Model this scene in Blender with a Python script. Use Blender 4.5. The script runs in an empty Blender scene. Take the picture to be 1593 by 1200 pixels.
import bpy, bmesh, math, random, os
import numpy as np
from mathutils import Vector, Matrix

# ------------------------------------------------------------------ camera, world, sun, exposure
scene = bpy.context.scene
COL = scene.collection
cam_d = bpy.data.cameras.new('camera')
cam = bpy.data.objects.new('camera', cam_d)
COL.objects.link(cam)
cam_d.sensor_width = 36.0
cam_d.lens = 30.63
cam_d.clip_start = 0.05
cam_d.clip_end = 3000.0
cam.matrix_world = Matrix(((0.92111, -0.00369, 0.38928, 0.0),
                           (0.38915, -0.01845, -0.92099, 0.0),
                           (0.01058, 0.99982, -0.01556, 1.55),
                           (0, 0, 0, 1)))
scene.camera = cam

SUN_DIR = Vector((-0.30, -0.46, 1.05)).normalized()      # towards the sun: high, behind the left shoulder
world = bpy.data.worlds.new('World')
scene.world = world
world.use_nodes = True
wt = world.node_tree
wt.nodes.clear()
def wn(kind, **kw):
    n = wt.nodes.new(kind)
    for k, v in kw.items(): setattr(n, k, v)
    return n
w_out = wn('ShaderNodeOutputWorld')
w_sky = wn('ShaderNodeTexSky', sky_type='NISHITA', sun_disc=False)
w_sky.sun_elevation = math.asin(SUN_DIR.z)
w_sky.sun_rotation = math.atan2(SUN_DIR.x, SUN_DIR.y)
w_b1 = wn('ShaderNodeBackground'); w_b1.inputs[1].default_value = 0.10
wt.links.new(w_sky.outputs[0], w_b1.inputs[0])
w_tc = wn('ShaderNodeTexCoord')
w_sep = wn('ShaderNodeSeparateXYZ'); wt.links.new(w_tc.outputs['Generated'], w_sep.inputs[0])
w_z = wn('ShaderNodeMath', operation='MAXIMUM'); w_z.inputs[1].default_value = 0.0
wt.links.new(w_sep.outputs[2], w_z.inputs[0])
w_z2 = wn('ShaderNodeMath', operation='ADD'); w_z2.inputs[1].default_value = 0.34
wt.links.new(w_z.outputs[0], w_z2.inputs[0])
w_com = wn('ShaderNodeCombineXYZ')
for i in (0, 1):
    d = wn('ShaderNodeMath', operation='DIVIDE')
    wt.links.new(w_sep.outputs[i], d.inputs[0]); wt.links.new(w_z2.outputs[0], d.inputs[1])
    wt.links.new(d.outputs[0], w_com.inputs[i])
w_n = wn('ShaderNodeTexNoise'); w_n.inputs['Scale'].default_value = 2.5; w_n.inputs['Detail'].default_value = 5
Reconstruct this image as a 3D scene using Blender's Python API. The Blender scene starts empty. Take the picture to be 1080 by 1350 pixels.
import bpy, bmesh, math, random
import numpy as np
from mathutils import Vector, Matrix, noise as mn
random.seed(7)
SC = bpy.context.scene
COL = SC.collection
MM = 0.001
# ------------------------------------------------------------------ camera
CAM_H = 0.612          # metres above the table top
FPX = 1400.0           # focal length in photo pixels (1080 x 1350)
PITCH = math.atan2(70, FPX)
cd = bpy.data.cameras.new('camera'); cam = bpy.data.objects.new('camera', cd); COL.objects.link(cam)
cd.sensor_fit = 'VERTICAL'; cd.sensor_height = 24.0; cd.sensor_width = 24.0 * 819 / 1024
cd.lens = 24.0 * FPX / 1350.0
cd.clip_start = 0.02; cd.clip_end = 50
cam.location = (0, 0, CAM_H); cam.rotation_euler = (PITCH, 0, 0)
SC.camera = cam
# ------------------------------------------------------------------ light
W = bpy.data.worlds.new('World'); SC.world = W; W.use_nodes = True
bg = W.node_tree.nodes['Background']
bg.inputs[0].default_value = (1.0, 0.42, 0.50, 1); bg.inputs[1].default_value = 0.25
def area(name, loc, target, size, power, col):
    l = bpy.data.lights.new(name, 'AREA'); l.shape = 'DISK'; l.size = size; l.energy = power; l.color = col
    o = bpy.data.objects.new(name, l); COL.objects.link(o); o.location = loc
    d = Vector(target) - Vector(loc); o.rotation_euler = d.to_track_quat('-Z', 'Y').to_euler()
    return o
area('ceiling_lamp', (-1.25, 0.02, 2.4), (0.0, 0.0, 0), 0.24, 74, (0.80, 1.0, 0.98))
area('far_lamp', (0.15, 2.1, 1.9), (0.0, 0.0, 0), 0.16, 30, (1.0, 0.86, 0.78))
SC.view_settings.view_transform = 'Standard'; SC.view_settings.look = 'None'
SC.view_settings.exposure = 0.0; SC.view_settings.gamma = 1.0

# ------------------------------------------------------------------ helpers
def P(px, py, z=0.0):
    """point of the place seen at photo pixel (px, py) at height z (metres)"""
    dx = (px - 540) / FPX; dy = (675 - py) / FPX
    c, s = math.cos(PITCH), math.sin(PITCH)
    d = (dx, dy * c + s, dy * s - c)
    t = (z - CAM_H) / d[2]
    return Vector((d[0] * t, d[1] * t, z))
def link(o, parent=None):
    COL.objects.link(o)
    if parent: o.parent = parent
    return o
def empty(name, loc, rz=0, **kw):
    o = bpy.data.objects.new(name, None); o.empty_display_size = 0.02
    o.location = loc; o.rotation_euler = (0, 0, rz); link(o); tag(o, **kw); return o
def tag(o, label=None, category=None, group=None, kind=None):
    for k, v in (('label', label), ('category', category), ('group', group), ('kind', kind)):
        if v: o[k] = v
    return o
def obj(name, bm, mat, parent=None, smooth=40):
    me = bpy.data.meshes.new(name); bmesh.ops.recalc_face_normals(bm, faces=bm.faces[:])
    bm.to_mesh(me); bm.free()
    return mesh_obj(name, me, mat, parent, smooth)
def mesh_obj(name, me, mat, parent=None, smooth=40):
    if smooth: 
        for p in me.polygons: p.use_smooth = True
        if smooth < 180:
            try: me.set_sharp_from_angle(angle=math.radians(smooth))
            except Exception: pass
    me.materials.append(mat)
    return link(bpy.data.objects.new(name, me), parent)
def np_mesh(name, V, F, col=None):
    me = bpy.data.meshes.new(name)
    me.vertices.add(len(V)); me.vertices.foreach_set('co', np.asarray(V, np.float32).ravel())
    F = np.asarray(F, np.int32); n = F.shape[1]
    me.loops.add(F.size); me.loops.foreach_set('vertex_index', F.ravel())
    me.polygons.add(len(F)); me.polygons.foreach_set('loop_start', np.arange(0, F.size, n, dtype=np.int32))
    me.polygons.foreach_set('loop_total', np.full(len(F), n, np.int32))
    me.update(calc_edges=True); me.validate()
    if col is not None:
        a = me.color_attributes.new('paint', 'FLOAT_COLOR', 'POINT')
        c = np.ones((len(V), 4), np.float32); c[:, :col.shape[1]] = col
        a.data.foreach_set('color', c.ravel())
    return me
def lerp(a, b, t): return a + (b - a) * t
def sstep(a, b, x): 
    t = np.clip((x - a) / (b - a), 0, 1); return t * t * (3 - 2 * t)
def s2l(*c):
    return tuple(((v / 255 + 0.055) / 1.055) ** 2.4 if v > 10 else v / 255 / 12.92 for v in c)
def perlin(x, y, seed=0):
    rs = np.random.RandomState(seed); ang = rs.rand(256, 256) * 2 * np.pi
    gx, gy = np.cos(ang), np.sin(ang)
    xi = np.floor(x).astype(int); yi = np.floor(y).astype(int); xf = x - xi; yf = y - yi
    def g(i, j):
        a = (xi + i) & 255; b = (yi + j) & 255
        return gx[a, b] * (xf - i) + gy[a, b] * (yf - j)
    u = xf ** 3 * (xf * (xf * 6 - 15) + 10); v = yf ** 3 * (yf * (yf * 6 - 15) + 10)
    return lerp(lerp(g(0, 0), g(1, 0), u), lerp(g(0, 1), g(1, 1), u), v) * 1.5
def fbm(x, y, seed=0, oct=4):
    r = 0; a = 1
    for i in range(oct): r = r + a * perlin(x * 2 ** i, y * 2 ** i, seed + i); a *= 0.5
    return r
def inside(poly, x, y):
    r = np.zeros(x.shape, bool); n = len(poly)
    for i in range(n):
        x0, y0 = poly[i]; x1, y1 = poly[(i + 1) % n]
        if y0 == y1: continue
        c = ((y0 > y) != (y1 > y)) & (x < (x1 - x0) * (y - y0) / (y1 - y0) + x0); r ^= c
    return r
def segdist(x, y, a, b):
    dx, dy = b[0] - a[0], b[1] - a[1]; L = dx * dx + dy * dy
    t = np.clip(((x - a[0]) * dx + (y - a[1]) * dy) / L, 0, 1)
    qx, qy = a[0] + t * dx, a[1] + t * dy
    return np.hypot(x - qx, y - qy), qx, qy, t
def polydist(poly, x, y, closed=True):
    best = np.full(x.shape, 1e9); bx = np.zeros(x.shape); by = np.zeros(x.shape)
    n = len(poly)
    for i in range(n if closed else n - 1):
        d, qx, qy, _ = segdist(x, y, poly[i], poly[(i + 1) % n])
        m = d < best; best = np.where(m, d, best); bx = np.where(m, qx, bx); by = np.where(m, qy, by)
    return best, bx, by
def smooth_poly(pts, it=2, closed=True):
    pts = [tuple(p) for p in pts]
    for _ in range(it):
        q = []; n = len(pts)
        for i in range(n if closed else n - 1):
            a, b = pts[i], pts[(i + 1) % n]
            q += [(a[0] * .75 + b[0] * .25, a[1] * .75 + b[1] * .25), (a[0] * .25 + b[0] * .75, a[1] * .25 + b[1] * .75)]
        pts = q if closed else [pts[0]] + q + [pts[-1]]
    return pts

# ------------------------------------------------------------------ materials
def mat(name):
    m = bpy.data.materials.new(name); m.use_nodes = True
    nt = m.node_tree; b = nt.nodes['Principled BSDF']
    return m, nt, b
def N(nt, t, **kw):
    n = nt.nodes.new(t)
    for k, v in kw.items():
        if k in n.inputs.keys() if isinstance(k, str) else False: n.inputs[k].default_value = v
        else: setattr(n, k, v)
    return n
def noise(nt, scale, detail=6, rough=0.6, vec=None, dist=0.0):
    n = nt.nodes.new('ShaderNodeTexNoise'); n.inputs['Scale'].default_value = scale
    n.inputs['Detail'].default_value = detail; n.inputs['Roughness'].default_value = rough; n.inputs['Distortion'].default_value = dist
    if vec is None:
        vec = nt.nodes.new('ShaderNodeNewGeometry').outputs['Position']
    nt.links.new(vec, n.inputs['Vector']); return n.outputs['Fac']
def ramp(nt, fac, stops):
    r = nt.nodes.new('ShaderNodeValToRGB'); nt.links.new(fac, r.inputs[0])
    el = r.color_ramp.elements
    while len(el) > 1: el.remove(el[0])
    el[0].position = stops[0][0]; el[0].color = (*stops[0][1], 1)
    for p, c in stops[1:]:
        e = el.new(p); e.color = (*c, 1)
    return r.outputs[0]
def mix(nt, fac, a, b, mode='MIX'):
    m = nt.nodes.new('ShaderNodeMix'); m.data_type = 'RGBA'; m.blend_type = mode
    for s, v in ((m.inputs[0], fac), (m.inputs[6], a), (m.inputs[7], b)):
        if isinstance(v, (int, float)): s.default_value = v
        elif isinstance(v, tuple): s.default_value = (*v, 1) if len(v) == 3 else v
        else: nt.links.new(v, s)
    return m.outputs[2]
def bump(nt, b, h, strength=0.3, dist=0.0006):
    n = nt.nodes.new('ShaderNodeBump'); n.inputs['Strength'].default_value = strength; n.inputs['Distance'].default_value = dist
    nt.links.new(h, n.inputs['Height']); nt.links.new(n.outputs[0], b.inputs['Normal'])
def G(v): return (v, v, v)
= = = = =
Repeat exactly the lines from the first line of the records above through the line containing "scene.camera = cam", both included, and nothing else.

**REPLY**
Model this scene in Blender with a Python script. Use Blender 4.5. The script runs in an empty Blender scene. Take the picture to be 1593 by 1200 pixels.
import bpy, bmesh, math, random, os
import numpy as np
from mathutils import Vector, Matrix

# ------------------------------------------------------------------ camera, world, sun, exposure
scene = bpy.context.scene
COL = scene.collection
cam_d = bpy.data.cameras.new('camera')
cam = bpy.data.objects.new('camera', cam_d)
COL.objects.link(cam)
cam_d.sensor_width = 36.0
cam_d.lens = 30.63
cam_d.clip_start = 0.05
cam_d.clip_end = 3000.0
cam.matrix_world = Matrix(((0.92111, -0.00369, 0.38928, 0.0),
                           (0.38915, -0.01845, -0.92099, 0.0),
                           (0.01058, 0.99982, -0.01556, 1.55),
                           (0, 0, 0, 1)))
scene.camera = cam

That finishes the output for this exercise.